### WHAT YOU SHOULD DO:
Can you restate the records below word for word?

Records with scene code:
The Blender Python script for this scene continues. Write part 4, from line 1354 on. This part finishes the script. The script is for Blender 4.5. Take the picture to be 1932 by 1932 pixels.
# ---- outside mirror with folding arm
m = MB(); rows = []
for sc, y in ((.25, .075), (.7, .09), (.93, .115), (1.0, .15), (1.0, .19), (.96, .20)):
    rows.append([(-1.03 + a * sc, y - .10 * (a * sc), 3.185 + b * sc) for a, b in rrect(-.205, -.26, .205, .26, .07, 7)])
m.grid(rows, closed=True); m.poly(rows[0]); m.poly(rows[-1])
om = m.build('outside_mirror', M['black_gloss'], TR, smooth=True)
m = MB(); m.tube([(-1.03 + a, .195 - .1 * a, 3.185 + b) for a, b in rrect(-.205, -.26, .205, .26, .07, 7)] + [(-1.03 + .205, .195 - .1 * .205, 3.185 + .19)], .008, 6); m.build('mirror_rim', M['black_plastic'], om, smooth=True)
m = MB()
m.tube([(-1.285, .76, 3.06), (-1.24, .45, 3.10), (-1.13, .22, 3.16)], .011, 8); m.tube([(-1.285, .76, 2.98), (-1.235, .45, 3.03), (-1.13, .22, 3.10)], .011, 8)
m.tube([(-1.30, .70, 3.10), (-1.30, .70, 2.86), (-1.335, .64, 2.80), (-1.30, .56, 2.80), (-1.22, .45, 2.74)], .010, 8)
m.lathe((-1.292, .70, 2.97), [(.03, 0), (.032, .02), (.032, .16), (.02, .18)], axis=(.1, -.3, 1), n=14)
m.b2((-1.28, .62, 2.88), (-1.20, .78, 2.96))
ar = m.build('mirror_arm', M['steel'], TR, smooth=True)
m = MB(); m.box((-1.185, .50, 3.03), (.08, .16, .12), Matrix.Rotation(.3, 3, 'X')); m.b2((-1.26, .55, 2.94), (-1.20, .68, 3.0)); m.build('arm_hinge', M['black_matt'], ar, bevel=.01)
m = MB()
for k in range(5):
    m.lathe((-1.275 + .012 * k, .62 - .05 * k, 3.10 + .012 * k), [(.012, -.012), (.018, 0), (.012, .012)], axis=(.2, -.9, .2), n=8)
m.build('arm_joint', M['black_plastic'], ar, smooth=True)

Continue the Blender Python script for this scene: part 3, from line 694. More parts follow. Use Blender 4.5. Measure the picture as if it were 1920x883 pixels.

### ANSWER TO THIS PROBLEM:
The Blender Python script for this scene continues. Write part 4, from line 1354 on. This part finishes the script. The script is for Blender 4.5. Take the picture to be 1932 by 1932 pixels.
# ---- outside mirror with folding arm
m = MB(); rows = []
for sc, y in ((.25, .075), (.7, .09), (.93, .115), (1.0, .15), (1.0, .19), (.96, .20)):
    rows.append([(-1.03 + a * sc, y - .10 * (a * sc), 3.185 + b * sc) for a, b in rrect(-.205, -.26, .205, .26, .07, 7)])
m.grid(rows, closed=True); m.poly(rows[0]); m.poly(rows[-1])
om = m.build('outside_mirror', M['black_gloss'], TR, smooth=True)
m = MB(); m.tube([(-1.03 + a, .195 - .1 * a, 3.185 + b) for a, b in rrect(-.205, -.26, .205, .26, .07, 7)] + [(-1.03 + .205, .195 - .1 * .205, 3.185 + .19)], .008, 6); m.build('mirror_rim', M['black_plastic'], om, smooth=True)
m = MB()
m.tube([(-1.285, .76, 3.06), (-1.24, .45, 3.10), (-1.13, .22, 3.16)], .011, 8); m.tube([(-1.285, .76, 2.98), (-1.235, .45, 3.03), (-1.13, .22, 3.10)], .011, 8)
m.tube([(-1.30, .70, 3.10), (-1.30, .70, 2.86), (-1.335, .64, 2.80), (-1.30, .56, 2.80), (-1.22, .45, 2.74)], .010, 8)
m.lathe((-1.292, .70, 2.97), [(.03, 0), (.032, .02), (.032, .16), (.02, .18)], axis=(.1, -.3, 1), n=14)
m.b2((-1.28, .62, 2.88), (-1.20, .78, 2.96))
ar = m.build('mirror_arm', M['steel'], TR, smooth=True)
m = MB(); m.box((-1.185, .50, 3.03), (.08, .16, .12), Matrix.Rotation(.3, 3, 'X')); m.b2((-1.26, .55, 2.94), (-1.20, .68, 3.0)); m.build('arm_hinge', M['black_matt'], ar, bevel=.01)
m = MB()
for k in range(5):
    m.lathe((-1.275 + .012 * k, .62 - .05 * k, 3.10 + .012 * k), [(.012, -.012), (.018, 0), (.012, .012)], axis=(.2, -.9, .2), n=8)
m.build('arm_joint', M['black_plastic'], ar, smooth=True)

Continue the Blender Python script for this scene: part 3, from line 694. More parts follow. Use Blender 4.5. Measure the picture as if it were 1920x883 pixels.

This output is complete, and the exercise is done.